As I ride on my morning train to my office, I find myself becoming more engaged and obsessed by the incredible brains and ideas of people who want to question themselves and the world around them, constantly. I sit across and ponder, looking and wandering what they might be thinking as they read there newspaper.
Has our generation lost the conviction too question what we stand for anymore? Do we even believe in anything that has merit, and when I say merit, I mean a strong conviction, that robs us away from that awful saturated celebrity fat.
Oh how it fills our brains and robs us from the things we should really be concerned about. When I wrote the song Faith, it came from a place where I wanted to truly just get back to basics.
There was a time where we would look to the sun and truly wonder in its glory and now all we do is look into the sun of a computer screens. What we believe in defines so much of who we are and I hold on and have faith that our generation will truly believe in something other than a best dressed list or celebrity birth.
I went on to the streets of London, New York and Paris and I just wanted to capture what people believed in. Its such an ambiguous subject ranging from so many things. However, the reaction created a spectrum of many different emotions. They were positive, some people felt like it was something they wanted to get off their chest, some people were baffled by the question as if they had never heard of the world belief before. This baffled opinion happened more so amongst people in my generation.
I have day dreams of the 1970s, protests and colourful marches, our youth fighting for every possible wrong with a sense of a collective culture based on this need to make a difference. Gone are these days. We are so consumed by the wrong things that as a generation have we forgot to be a political force.
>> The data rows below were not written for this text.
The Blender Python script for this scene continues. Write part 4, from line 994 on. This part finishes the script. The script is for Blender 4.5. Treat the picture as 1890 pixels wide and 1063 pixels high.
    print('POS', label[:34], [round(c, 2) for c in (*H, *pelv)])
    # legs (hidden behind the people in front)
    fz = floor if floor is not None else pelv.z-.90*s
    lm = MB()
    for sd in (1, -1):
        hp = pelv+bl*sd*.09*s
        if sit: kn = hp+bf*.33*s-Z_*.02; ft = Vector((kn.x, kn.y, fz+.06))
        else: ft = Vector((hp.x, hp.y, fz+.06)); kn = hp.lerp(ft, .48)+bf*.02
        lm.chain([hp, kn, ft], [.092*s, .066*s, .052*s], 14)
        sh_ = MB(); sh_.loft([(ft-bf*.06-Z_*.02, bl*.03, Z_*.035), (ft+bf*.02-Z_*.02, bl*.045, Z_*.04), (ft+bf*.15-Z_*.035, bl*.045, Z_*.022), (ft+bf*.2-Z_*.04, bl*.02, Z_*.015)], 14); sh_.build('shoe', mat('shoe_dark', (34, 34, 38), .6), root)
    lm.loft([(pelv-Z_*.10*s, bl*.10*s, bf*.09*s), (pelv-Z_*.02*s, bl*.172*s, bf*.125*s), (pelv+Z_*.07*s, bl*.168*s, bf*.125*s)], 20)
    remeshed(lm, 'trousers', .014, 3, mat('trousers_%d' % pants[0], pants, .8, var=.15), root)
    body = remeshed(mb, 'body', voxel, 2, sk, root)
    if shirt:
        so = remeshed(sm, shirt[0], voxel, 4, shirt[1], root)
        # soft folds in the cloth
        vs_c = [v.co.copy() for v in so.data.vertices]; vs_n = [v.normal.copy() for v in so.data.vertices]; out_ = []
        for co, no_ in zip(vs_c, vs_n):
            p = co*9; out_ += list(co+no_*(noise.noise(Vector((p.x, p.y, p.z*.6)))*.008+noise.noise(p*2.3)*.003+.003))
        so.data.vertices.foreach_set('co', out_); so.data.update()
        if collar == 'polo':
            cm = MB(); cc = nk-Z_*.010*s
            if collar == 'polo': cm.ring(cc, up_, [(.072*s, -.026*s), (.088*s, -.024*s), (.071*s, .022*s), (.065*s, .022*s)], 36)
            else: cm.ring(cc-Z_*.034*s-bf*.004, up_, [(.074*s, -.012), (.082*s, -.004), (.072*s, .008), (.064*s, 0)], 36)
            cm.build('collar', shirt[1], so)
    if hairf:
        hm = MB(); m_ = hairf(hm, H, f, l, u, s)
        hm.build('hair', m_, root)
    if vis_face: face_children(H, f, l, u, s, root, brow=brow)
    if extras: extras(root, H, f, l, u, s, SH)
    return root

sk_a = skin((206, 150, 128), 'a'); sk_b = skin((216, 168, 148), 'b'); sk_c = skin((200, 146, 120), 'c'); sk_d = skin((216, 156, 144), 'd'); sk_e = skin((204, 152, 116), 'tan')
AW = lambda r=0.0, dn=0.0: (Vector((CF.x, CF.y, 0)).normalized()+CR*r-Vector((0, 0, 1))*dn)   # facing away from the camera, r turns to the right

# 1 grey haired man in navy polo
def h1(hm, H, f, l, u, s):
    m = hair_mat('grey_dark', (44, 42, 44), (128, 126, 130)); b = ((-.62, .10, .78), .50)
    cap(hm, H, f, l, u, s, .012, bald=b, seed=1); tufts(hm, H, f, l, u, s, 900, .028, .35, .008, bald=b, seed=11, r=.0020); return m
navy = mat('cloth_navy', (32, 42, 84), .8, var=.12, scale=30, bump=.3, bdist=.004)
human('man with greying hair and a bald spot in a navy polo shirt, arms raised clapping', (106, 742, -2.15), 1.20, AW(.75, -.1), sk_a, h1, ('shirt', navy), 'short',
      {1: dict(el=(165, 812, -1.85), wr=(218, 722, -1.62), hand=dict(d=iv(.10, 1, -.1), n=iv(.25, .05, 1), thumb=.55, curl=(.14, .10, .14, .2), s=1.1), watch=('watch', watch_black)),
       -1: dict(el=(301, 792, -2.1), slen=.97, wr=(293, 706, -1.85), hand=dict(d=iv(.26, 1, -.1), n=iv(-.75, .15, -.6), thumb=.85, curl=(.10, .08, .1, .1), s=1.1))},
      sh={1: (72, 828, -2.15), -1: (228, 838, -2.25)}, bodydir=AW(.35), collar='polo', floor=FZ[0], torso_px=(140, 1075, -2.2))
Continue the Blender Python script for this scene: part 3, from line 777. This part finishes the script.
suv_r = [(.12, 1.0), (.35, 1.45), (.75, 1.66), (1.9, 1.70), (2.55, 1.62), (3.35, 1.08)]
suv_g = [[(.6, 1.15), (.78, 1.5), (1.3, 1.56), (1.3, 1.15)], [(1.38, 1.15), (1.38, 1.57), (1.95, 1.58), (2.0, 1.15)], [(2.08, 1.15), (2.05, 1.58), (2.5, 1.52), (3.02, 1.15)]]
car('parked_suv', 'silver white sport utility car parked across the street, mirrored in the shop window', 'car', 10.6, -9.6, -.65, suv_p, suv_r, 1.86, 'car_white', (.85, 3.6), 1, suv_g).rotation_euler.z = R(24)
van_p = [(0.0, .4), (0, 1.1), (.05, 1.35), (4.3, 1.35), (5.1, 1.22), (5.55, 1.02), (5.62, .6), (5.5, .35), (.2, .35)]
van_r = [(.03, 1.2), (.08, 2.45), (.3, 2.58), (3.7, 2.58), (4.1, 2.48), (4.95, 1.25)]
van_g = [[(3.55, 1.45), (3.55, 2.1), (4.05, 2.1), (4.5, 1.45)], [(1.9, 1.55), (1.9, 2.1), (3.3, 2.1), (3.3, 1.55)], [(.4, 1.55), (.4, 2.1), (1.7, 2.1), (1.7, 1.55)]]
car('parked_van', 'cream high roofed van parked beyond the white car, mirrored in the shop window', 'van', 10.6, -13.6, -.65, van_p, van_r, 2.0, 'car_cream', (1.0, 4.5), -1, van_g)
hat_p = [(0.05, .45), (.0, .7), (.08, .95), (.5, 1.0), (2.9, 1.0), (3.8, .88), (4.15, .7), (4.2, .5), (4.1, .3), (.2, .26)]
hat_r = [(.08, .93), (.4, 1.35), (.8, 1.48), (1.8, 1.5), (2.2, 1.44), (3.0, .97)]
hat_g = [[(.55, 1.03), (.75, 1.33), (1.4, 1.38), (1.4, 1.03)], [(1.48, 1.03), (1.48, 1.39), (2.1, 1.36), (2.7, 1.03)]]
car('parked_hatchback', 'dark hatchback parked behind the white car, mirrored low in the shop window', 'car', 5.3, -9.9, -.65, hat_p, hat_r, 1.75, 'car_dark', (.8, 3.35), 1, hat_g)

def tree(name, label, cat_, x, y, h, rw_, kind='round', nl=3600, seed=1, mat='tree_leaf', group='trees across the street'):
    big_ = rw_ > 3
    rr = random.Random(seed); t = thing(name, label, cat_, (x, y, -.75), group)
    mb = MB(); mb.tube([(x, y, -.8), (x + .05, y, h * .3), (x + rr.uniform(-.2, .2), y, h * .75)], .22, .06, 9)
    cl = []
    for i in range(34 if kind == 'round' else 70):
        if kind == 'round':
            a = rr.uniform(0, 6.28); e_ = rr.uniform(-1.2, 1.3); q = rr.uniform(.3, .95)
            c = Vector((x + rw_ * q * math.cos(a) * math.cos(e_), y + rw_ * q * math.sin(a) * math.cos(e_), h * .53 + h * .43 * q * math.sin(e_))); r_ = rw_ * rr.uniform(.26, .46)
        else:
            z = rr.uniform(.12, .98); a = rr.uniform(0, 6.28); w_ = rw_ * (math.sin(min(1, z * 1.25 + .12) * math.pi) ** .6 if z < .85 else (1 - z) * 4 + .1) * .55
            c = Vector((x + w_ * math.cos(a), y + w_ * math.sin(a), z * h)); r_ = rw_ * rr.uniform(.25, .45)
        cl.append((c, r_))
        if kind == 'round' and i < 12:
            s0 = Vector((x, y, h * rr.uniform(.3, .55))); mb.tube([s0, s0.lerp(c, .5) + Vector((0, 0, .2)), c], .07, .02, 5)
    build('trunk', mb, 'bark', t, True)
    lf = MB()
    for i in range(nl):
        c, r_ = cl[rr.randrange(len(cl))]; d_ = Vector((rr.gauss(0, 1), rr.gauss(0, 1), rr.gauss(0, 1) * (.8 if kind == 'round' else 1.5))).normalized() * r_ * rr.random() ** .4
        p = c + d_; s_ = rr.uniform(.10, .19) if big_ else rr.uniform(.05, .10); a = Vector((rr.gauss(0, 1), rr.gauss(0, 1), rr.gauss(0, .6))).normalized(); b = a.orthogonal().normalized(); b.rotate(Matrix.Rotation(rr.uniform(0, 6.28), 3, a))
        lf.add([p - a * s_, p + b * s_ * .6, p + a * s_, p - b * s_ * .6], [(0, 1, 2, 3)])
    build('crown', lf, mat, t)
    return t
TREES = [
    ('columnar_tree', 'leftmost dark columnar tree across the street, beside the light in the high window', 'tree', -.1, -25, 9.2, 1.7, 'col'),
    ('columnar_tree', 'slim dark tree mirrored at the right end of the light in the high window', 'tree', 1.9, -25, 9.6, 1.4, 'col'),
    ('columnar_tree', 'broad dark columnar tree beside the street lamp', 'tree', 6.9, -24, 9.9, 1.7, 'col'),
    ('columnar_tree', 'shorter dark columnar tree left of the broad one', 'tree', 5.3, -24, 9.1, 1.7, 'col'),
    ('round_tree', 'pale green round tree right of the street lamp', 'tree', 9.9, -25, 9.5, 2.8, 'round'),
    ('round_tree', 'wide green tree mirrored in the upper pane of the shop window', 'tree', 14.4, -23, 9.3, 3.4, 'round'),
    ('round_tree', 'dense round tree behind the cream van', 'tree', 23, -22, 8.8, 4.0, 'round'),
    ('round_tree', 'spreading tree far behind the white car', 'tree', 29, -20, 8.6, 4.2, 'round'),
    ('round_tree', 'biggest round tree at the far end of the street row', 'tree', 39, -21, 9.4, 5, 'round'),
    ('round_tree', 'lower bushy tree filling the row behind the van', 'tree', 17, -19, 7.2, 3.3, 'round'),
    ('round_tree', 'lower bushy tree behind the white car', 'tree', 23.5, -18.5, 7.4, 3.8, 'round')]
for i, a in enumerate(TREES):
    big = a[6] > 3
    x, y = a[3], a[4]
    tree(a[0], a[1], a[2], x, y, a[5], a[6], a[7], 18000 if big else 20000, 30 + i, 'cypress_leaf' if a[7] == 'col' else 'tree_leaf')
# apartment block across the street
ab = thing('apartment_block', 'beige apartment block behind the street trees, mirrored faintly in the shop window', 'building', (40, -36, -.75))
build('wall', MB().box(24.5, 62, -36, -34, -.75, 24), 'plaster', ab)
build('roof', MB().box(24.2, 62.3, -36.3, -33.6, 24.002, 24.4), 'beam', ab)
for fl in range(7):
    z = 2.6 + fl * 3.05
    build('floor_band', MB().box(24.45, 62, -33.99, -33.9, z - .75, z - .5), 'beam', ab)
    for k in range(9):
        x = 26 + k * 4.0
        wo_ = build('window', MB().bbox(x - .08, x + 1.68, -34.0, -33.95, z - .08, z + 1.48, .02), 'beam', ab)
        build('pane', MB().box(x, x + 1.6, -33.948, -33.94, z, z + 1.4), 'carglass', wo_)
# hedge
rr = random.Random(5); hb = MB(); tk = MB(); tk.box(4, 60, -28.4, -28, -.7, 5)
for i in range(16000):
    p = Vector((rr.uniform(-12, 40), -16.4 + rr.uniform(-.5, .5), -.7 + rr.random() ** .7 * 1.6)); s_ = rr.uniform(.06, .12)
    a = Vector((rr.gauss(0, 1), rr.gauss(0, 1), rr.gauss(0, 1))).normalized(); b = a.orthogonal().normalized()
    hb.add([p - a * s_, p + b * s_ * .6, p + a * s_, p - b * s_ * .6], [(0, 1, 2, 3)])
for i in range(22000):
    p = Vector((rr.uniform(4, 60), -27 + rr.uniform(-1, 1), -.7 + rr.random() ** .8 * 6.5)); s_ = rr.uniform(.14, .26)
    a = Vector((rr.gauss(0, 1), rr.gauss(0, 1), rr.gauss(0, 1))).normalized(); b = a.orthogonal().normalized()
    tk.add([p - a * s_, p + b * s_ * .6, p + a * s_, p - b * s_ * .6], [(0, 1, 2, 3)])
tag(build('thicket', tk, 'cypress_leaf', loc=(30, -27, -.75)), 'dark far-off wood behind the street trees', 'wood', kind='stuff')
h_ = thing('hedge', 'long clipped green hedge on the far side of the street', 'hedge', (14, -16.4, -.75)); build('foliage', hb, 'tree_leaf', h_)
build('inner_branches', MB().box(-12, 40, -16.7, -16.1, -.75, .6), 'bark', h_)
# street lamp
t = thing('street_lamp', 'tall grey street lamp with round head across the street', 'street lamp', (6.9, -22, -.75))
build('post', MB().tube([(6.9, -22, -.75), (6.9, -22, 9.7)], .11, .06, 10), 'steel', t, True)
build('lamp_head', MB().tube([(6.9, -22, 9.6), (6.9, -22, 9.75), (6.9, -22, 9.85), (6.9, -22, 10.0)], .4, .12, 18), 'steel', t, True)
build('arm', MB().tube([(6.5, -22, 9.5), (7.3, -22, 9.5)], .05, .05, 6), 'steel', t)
There seems to be a small window of hope in my generation, when it comes to fighting for something we truly believe in, with feminist group Pussy Riot. Their ethos seems to be an inspiring one. They give hope to a lost generation teaching us to take a stand and fight against what is wrong in the world.
It's easy to think these things from my train seat and look into what I think is missing amongst our generation, but from conversations spoken with family friends and their teenagers, there is a lack of knowledge about the atrocities that take place outside the suburbia of their Katy Perry box.
I guess it's also questioning the liberation of our minds and the freedom for us to think independently and have faith in something that isn't shoved down our throats by the media. Have we come to a point where our beautiful internet is more about having faith in someone else' dream. A dream that will create profit for someone else empire. Are we mere puppets in the sand? Are our minds distracted by the vanity of our materialistic society ? Have we become numb to have faith in trying to make a real difference?
Whatever day dreams I have on my train ride, I just hope for an individual generation, independent, educated and special. A generation who will have faith in their own dreams, their own truths and the will to discover and fight for what they believe in opposing and waking up from the hypnotism of what we are often told we should believe in.